Jo Dalmolen in 1932. Foto uit het publieke domein via Wikicommons
De eerste Spelen na Amsterdam 1928 waren in Los Angeles, wat in die tijd een complete wereldreis was vanuit Nederland. Er deden daarom maar 24 Nederlanders mee, waarvan elf vrouwen. Ter vergelijking: in 1928 waren er 214 Nederlanders (met 35 vrouwen); in 1936 kwamen er 128 in actie (waarvan negentien vrouwen).
Joop, Jo of Johanna (alle drie werden gebruikt) Dalmolen, Cor Aalten, Tollien Schuurman en Bep du Mée deden mee als de 4 x 100 meter estafetteploeg. Dalmolen was geselecteerd als lid van de Groningse vereniging Brünhilde. Oorspronkelijk was eigenlijk alleen Schuurman geselecteerd, samen met hoogspringster Lien Gisolf en sprinter Chris Berger. Tegen Ivo Niehe zei Dalmolen in 1982: “We hadden zo geweldig gelopen, dat onze deelname moest doorgaan.”

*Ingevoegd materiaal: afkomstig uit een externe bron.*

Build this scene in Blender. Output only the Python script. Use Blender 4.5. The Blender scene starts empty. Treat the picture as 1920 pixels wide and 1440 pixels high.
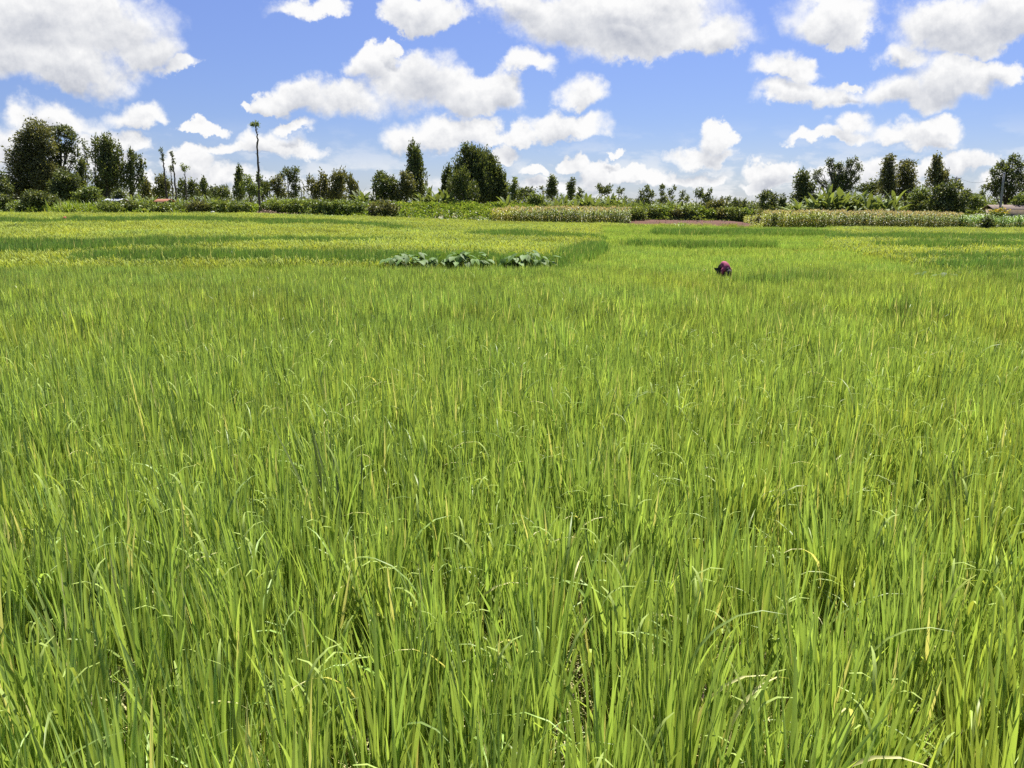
import bpy, math, random
import numpy as np
from mathutils import Vector
R = math.radians
rng = np.random.default_rng(7)
random.seed(7)
sc = bpy.context.scene
COL = sc.collection

# ------------------------------------------------------------------ camera
EYE, PITCH, FPX = 2.2, R(13.47), 1420.0          # eye height, downward pitch, focal length in photo pixels (1920 wide)
cam_d = bpy.data.cameras.new('camera'); cam = bpy.data.objects.new('camera', cam_d); COL.objects.link(cam)
cam.location = (0, 0, EYE); cam.rotation_euler = (math.pi/2 - PITCH, 0, 0)
cam_d.sensor_width = 36; cam_d.lens = FPX/1920*36; cam_d.clip_start = 0.05; cam_d.clip_end = 20000
sc.camera = cam
sc.view_settings.view_transform = 'Standard'; sc.view_settings.look = 'None'
sc.view_settings.exposure = 1.3; sc.view_settings.gamma = 1; sc.view_settings.use_curve_mapping = False
cy = sc.cycles
cy.max_bounces = 7; cy.diffuse_bounces = 2; cy.glossy_bounces = 2; cy.transmission_bounces = 5; cy.transparent_max_bounces = 6
cy.caustics_reflective = False; cy.caustics_refractive = False
cy.use_denoising = False
SUN_EL, SUN_AZ = R(61), R(24)                     # azimuth from +Y towards +X

def at(u, v, Y):
    """the point at forward distance Y seen at photo pixel (u, v)"""
    a, b = (u-960)/FPX, (720-v)/FPX
    dy = math.cos(PITCH)+b*math.sin(PITCH); dz = -math.sin(PITCH)+b*math.cos(PITCH)
    return np.array([a/dy*Y, Y, EYE+dz/dy*Y])
def slope(u, v):
    p = at(u, v, 1.0); return p[0], p[2]-EYE
def to_px(x, y, z):
    dz = z-EYE
    fw = y*math.cos(PITCH)-dz*math.sin(PITCH); up = y*math.sin(PITCH)+dz*math.cos(PITCH)
    return 960+FPX*x/fw, 720-FPX*up/fw

# ------------------------------------------------------------------ node helpers
class NT:
    def __init__(s, tree): s.t = tree; s.n = tree.nodes; s.l = tree.links
    def new(s, typ, **kw):
        n = s.n.new(typ)
        for k, v in kw.items(): setattr(n, k, v)
        return n
    def set(s, sock, val):
        if isinstance(val, bpy.types.NodeSocket): s.l.new(val, sock)
        else: sock.default_value = val
    def math(s, op, a, b=None, c=None, clamp=False):
        n = s.new('ShaderNodeMath', operation=op, use_clamp=clamp); s.set(n.inputs[0], a)
        if b is not None: s.set(n.inputs[1], b)
        if c is not None: s.set(n.inputs[2], c)
        return n.outputs[0]
    def vec(s, op, a, b=None, c=None, out=0):
        n = s.new('ShaderNodeVectorMath', operation=op); s.set(n.inputs[0], a)
        if b is not None: s.set(n.inputs[1], b)
        if c is not None: s.set(n.inputs[2], c)
        return n.outputs['Value'] if out else n.outputs[0]
    def noise(s, vec, scale, detail=4, rough=.55, dist=0, dim='3D', lac=2.0):
        n = s.new('ShaderNodeTexNoise', noise_dimensions=dim)
        s.set(n.inputs['Vector'], vec); n.inputs['Scale'].default_value = scale; n.inputs['Detail'].default_value = detail
        n.inputs['Roughness'].default_value = rough; n.inputs['Distortion'].default_value = dist; n.inputs['Lacunarity'].default_value = lac
        return n.outputs['Fac'], n.outputs['Color']
    def mix(s, f, a, b, blend='MIX'):
        n = s.new('ShaderNodeMix', data_type='RGBA', blend_type=blend); s.set(n.inputs[0], f); s.set(n.inputs[6], a); s.set(n.inputs[7], b)
        return n.outputs[2]
    def rng(s, v, a, b, c=0., d=1., smooth=True):
        n = s.new('ShaderNodeMapRange', interpolation_type='SMOOTHSTEP' if smooth else 'LINEAR')
        s.set(n.inputs[0], v)
        for i, q in enumerate((a, b, c, d)): s.set(n.inputs[i+1], q)
        return n.outputs[0]
    def comb(s, x, y, z):
        n = s.new('ShaderNodeCombineXYZ')
        for i, q in enumerate((x, y, z)): s.set(n.inputs[i], q)
        return n.outputs[0]

# ------------------------------------------------------------------ world: clear blue sky with fair-weather cumulus
# cumulus heaps, as seen: photo pixel centre, half width, half height
BLOBS = [(60,50,185,85),(200,55,115,68),(275,92,70,42),(335,125,38,18),(130,135,120,55),(20,120,90,60),
 (100,240,75,32),(15,285,40,40),(215,265,65,22),(180,300,90,26),(250,217,58,25),(378,238,50,17),(505,268,60,28),(470,278,80,16),
 (545,275,55,14),(355,305,50,32),(420,335,90,24),(300,345,60,18),(545,235,30,13),
 (565,185,65,36),(505,190,40,28),(455,195,15,13),(650,200,70,38),(705,130,42,42),(735,92,17,18),(790,165,88,62),(880,190,75,48),(950,180,36,50),
 (985,120,42,22),(840,258,110,30),(762,258,46,30),(940,292,26,17),(1060,248,72,30),(975,262,40,22),(1085,180,40,34),
 (580,10,62,18),(795,28,82,38),(985,15,80,30),(1060,40,120,60),(1190,45,150,78),(1340,80,70,38),(1200,5,130,30),
 (1555,38,82,50),(1800,50,120,58),(1900,30,110,60),(1700,100,48,26),(1480,135,62,27),(1515,180,85,28),(1590,158,22,8),
 (1700,178,88,36),(1790,150,85,46),(1860,140,40,30),(1560,265,85,18),(1595,240,42,24),(1700,258,90,24),(1760,240,45,26),
 (1815,300,60,30),(1700,320,110,22),(1310,292,72,20),(1345,265,34,26),(1450,320,52,22),(1440,345,60,14),(1125,335,42,32),(1195,335,60,22),
 (1075,308,35,18),(1150,290,14,9),(1000,320,28,15),(1290,330,80,14),(1030,350,60,16),(1570,340,80,20),(1880,350,60,22),(620,345,50,16)]
w = bpy.data.worlds.new('World'); sc.world = w; w.use_nodes = True
def build_world():
    g = NT(w.node_tree); g.n.clear()
    out = g.new('ShaderNodeOutputWorld')
    sky = g.new('ShaderNodeTexSky', sky_type='NISHITA', sun_disc=False)
    sky.sun_elevation = SUN_EL; sky.sun_rotation = SUN_AZ; sky.altitude = 1200; sky.air_density = 1.0; sky.dust_density = 0.6; sky.ozone_density = 2.2
    d = g.new('ShaderNodeTexCoord').outputs['Generated']
    sep = g.new('ShaderNodeSeparateXYZ'); g.l.new(d, sep.inputs[0]); X, Y, Z = sep.outputs
    bg = g.new('ShaderNodeBackground'); bg.inputs[1].default_value = 0.073
    sz = g.new('ShaderNodeSeparateXYZ'); g.l.new(d, sz.inputs[0])
    tint = g.mix(g.rng(sz.outputs[2], .0, .26, smooth=False), (.35, .39, .53, 1), (.57, .555, .76, 1))
    g.l.new(g.mix(1.0, sky.outputs[0], tint, 'MULTIPLY'), bg.inputs[0])
    # --- part of the sky in front (low, ahead): placed cumulus
    ys = g.math('MAXIMUM', Y, 0.05)
    P = g.comb(g.math('DIVIDE', X, ys), g.math('DIVIDE', Z, ys), 0.0)
    n1, c1 = g.noise(P, 11, 2, .5)
    n2, c2 = g.noise(P, 34, 6, .62)
    def off(c, k): return g.vec('MULTIPLY', g.vec('SUBTRACT', c, (.5, .5, .5)), (k, k, 0))
    wv = g.vec('ADD', off(c1, .055), off(c2, .040))
    def field(pos):
        acc = None
        for (u, v, ru, rv) in BLOBS:
            x0, z0 = slope(u, v); sx = FPX/ru*.92; sz = FPX/rv*.95
            q = g.vec('MULTIPLY_ADD', pos, (sx, sz, 0), (-x0*sx, -z0*sz, 0))
            q = g.vec('MAXIMUM', q, g.vec('MULTIPLY', q, (-1.0, -1.55, 0)))          # flatter underside
            l = g.vec('LENGTH', q, out=1)
            acc = l if acc is None else g.math('SMOOTH_MIN', acc, l, .22)
        return acc
    pw = g.vec('ADD', P, wv)
    F = field(pw)
    Fu = field(g.vec('ADD', pw, (.003, .017, 0)))
    # fine billows
    b1, _ = g.noise(P, 27, 8, .62)
    b2, _ = g.noise(g.vec('ADD', P, (.002, .007, 0)), 27, 8, .62)
    edge = g.math('ADD', F, g.math('MULTIPLY', g.math('SUBTRACT', b1, .5), -.95))
    soft, _ = g.noise(P, 7, 2, .5)
    wdt = g.rng(soft, .35, .65, .13, .5)
    alpha = g.rng(edge, g.math('SUBTRACT', .97, wdt), g.math('ADD', 1.0, g.math('MULTIPLY', wdt, .55)), 1., 0.)
    # cloud light: thick parts with cloud above them are greyer, edges to the sun are white
    th = g.math('SUBTRACT', 1.0, Fu)
    shade = g.rng(th, -.2, 1.1, 1.02, .25)
    b3, _ = g.noise(P, 10, 3, .5); b4, _ = g.noise(g.vec('ADD', P, (.005, .02, 0)), 10, 3, .5)
    rel = g.math('ADD', g.math('MULTIPLY', g.math('SUBTRACT', b1, b2), 1.15), g.math('MULTIPLY', g.math('SUBTRACT', b3, b4), 1.0))
    lit = g.math('MAXIMUM', g.math('ADD', shade, rel, clamp=True), g.rng(F, 1.0, 1.25, 0., .92))
    colr = g.mix(lit, (.50, .53, .61, 1), (1.0, 1.0, 1.0, 1))
    # low white band of far cloud and haze near the horizon
    hz = g.rng(Z, .0, .105, 1.0, 0.)
    hn, _ = g.noise(g.vec('MULTIPLY', P, (1, 2.6, 1)), 13, 6, .58)
    hb = g.math('MULTIPLY', hz, g.rng(hn, .46, .60, .22, 1.))
    alpha = g.math('MAXIMUM', alpha, g.math('MULTIPLY', hb, .85))
    bc = g.new('ShaderNodeBackground'); g.l.new(colr, bc.inputs[0]); bc.inputs[1].default_value = 0.40
    front = g.new('ShaderNodeMixShader'); g.l.new(alpha, front.inputs[0]); g.l.new(bg.outputs[0], front.inputs[1]); g.l.new(bc.outputs[0], front.inputs[2])
    # --- the rest of the sky: scattered cumulus of the same kind
    gn, _ = g.noise(d, 3.2, 5, .58)
    ga = g.rng(gn, .56, .66, 0., 1.)
    bc2 = g.new('ShaderNodeBackground'); bc2.inputs[0].default_value = (.86, .9, 1, 1); bc2.inputs[1].default_value = .36
    rest = g.new('ShaderNodeMixShader'); g.l.new(ga, rest.inputs[0]); g.l.new(bg.outputs[0], rest.inputs[1]); g.l.new(bc2.outputs[0], rest.inputs[2])
    zy = g.math('DIVIDE', Z, ys)
    reg = g.math('MULTIPLY', g.rng(zy, .27, .36, 1., 0.), g.rng(Y, .35, .6, 0., 1.))
    fin = g.new('ShaderNodeMixShader'); g.l.new(reg, fin.inputs[0]); g.l.new(rest.outputs[0], fin.inputs[1]); g.l.new(front.outputs[0], fin.inputs[2])
    g.l.new(fin.outputs[0], out.inputs[0])
    w.cycles.sampling_method = 'MANUAL'; w.cycles.sample_map_resolution = 512
build_world()
sd = bpy.data.lights.new('sun', 'SUN'); sd.energy = 5.0; sd.angle = R(.53); sd.color = (1, .955, .87)
so = bpy.data.objects.new('sun', sd); COL.objects.link(so)
S = Vector((math.sin(SUN_AZ)*math.cos(SUN_EL), math.cos(SUN_AZ)*math.cos(SUN_EL), math.sin(SUN_EL)))
so.rotation_euler = (-S).to_track_quat('-Z', 'Y').to_euler()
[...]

Om geld te krijgen moesten we onze handtekeningen zetten op foto’s en die voor een kwartje per stuk verkopen. Ik weet niet meer hoeveel dat heeft opgeleverd, want ik was er zo druk mee dat ik geen tijd meer had om al die kwartjes te tellen.
24.000 kwartjes
Het was wel een duur geintje, zei Dalmolen verder tegen Niehe. “Om geld te krijgen moesten we onze handtekeningen zetten op foto’s en die voor een kwartje per stuk verkopen. Ik weet niet meer hoeveel dat heeft opgeleverd, want ik was er zo druk mee dat ik geen tijd meer had om al die kwartjes te tellen.” Het bleken er 24.000 te zijn.
Het geld kwam er, dus kon de reis beginnen. Op 1 juli vertrok stoomschip De Statendam vanuit Rotterdam. Op september – dus meer dan twee maanden later! – keerde de ploeg pas terug! De voorbereidingen van de atletes vonden daarom vooral plaats op de boot, waarbij ze zich concentreerden op de wissels. Een sprintje trekken van honderd meter ging nu eenmaal niet zo makkelijk op de grote plas.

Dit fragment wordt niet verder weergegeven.